Je suis de l’autre côté de la scène, car je m’occupe des startups féminines, en les encourageant à travailler dans le secteur vert, l’économie verte et la transition écologique, qui sont très importants pour notre pays. Nous devons veiller à ce que ces femmes que nous soutenons, formons et accompagnons, notamment sur les compétences douces, soient également appuyées par des professionnels expérimentés dans l’entreprise. Travailler au niveau micro avec chaque individu et avec des groupes de startups est essentiel, tout en collaborant avec les opérateurs qui soutiennent ces femmes.
En tant que Cawtar, nous soutenons aussi bien les femmes que les hommes. Mais nous mettons l’accent sur les femmes car elles représentent un maillon manquant et ont davantage besoin de soutien. Avec le programme de transformation digitale de la GIZ, il est crucial d’explorer où se situe cette transformation pour les femmes. Nous savons qu’elles sont nombreuses dans les universités, y compris dans les universités techniques. Il est donc important de se demander ce qu’elles deviennent après leurs études et si elles deviennent entrepreneuses.

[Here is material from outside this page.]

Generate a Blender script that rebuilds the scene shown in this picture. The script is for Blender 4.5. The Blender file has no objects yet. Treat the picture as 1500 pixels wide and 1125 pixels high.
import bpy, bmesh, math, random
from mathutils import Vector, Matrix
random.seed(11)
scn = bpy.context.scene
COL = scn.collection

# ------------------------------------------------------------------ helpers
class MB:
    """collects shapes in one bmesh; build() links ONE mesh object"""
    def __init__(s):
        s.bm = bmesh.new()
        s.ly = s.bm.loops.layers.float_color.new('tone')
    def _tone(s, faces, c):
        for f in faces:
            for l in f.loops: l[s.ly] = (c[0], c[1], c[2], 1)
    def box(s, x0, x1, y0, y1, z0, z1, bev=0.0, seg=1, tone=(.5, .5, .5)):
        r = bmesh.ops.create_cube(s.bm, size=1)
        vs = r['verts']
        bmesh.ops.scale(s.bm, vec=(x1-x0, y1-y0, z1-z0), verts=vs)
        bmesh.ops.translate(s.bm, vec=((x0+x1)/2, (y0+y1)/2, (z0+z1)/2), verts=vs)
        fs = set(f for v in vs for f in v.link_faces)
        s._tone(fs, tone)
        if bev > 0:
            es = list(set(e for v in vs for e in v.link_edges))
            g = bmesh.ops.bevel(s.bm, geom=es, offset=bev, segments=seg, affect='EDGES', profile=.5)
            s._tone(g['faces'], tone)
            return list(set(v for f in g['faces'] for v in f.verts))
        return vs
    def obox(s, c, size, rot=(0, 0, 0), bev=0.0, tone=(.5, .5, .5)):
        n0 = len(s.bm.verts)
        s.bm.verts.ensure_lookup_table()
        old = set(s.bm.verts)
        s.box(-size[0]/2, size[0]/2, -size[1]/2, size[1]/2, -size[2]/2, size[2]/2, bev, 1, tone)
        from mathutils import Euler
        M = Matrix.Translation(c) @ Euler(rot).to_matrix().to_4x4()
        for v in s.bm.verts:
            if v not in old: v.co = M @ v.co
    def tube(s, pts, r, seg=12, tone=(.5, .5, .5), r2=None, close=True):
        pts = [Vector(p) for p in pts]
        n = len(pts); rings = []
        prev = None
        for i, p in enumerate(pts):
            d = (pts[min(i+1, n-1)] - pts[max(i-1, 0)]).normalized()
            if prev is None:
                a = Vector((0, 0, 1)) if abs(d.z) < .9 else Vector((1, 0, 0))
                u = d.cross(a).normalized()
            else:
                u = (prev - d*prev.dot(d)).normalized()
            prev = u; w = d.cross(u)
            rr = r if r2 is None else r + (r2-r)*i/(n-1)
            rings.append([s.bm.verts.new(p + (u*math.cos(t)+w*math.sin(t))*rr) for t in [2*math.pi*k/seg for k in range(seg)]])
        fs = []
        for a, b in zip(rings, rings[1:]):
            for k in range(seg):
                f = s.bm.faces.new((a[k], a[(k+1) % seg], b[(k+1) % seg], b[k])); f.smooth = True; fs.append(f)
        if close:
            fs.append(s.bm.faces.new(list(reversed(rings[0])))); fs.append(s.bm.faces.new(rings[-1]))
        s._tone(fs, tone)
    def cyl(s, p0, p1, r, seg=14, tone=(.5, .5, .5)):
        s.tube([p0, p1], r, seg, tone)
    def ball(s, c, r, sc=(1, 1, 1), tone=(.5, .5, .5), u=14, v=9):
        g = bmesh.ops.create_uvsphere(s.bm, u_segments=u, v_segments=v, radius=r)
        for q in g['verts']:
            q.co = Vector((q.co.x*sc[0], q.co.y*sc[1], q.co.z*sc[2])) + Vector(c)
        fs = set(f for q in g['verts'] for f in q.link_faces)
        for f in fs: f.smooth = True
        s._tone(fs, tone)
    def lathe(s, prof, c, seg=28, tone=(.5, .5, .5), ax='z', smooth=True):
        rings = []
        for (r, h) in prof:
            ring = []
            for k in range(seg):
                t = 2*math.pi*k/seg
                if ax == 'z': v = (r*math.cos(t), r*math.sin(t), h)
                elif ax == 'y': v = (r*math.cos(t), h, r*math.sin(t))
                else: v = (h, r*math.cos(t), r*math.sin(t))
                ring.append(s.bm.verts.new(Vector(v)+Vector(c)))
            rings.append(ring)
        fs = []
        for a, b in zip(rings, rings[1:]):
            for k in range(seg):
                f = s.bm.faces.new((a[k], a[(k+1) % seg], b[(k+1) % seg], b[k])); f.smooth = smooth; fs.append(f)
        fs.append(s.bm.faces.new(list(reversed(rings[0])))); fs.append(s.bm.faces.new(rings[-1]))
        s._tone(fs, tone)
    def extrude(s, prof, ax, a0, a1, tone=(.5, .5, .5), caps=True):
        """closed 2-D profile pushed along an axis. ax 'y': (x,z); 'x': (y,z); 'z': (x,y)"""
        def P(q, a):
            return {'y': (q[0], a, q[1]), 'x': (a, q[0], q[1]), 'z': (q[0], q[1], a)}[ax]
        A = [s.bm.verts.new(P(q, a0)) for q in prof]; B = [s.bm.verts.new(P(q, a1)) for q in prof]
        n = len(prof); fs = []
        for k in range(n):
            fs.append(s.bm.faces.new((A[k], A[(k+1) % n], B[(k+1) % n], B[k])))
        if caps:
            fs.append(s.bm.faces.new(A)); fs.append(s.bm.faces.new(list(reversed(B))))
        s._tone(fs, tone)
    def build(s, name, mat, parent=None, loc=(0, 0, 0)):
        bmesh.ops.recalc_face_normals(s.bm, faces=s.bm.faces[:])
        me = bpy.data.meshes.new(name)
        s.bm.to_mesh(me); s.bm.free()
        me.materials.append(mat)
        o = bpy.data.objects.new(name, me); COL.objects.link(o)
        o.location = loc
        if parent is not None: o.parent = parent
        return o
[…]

Nous constatons également une augmentation du nombre de femmes startupeuses par rapport aux années précédentes où le monde des startups était principalement masculin. Ce changement n’est pas une bascule soudaine mais une tendance normale, étant donné que les femmes étaient très peu nombreuses auparavant. Cependant, nous sommes encore loin de l’égalité : moins de 15 % des entrepreneurs sont des femmes propriétaires d’entreprises. Dans le secteur de l’économie verte, leur nombre est encore plus limité.
Quels sont les projets futurs du Cawtar?
En ce qui concerne nos projets futurs avec Cawtar, nous travaillons sur des initiatives liées à l’énergie verte et la transition écologique. Nous avons des projets avec l’Union pour la Méditerranée visant à soutenir les femmes entrepreneurs dans le secteur vert et circulaire. L’économie circulaire est essentielle car elle réduit les déchets et la pollution.
Nous avons également lancé plusieurs académies pour promouvoir l’économie verte et circulaire. Il est crucial d’intégrer ces deux concepts pour minimiser le gaspillage et répondre aux menaces environnementales actuelles. Nous travaillons activement sur la préservation des ressources naturelles et sur les objectifs de développement durable en vue de l’agenda 2030.
Enfin, nous avons mis en place une académie d’excellence dédiée à l’éducation financière pour renforcer les compétences des ONG et des startups, qu’elles soient dirigées par des femmes ou non. Cela inclut également des cours en ligne accessibles aux entrepreneurs africains afin d’élargir notre portée au-delà du monde arabe vers toute l’Afrique.
Vous pouvez nous donner plus de détail?
L’économie circulaire est un enjeu crucial sur lequel nous travaillons intensément actuellement. Nous avons également un deuxième projet avec la coopération espagnole, axé sur les femmes rurales et les Groupements de Développement Agricole (GDA). L’objectif est d’exploiter leur savoir-faire en matière de ressources naturelles, de préservation, et surtout de promouvoir des pratiques telles que la consommation responsable et le recyclage des produits naturels. Nous avons lancé trois académies pour l’économie verte et circulaire, car il est essentiel de combiner ces deux aspects. En effet, une approche à la fois verte et circulaire est encore plus bénéfique, car elle permet de réduire les déchets, la pollution et le gaspillage.
Cette éthique est en adéquation avec les menaces qui pèsent sur notre planète. Nous travaillons également dans le cadre méditerranéen sur la préservation de l’eau et des ressources naturelles, tout en nous concentrant sur les objectifs de développement durable. Il ne faut pas oublier que l’échéance de 2030 approche rapidement, ce qui nécessite une action immédiate. D’ailleurs, l’Afrique a établi un agenda 2063, conscient que les objectifs ne seront pas atteints d’ici 2030. Il est donc impératif d’adopter à la fois des stratégies à court terme et à long terme.
Nous avons mis en place une académie dédiée aux objectifs de développement durable, vulgarisée pour les journalistes et les médias.
De plus, nous avons créé un centre d’excellence en éducation financière, qui est d’une grande importance. Cela s’inscrit dans le cadre de notre collaboration avec la GIZ sur la transformation digitale.
Nos cours d’éducation financière sont principalement destinés aux ONG et aux startups, qu’elles soient dirigées par des femmes ou des hommes, et se dérouleront également à distance. Nous offrons ainsi des formations en e-learning aux femmes et aux hommes africains. Nous élargissons notre portée au-delà du monde arabe pour inclure davantage l’Afrique.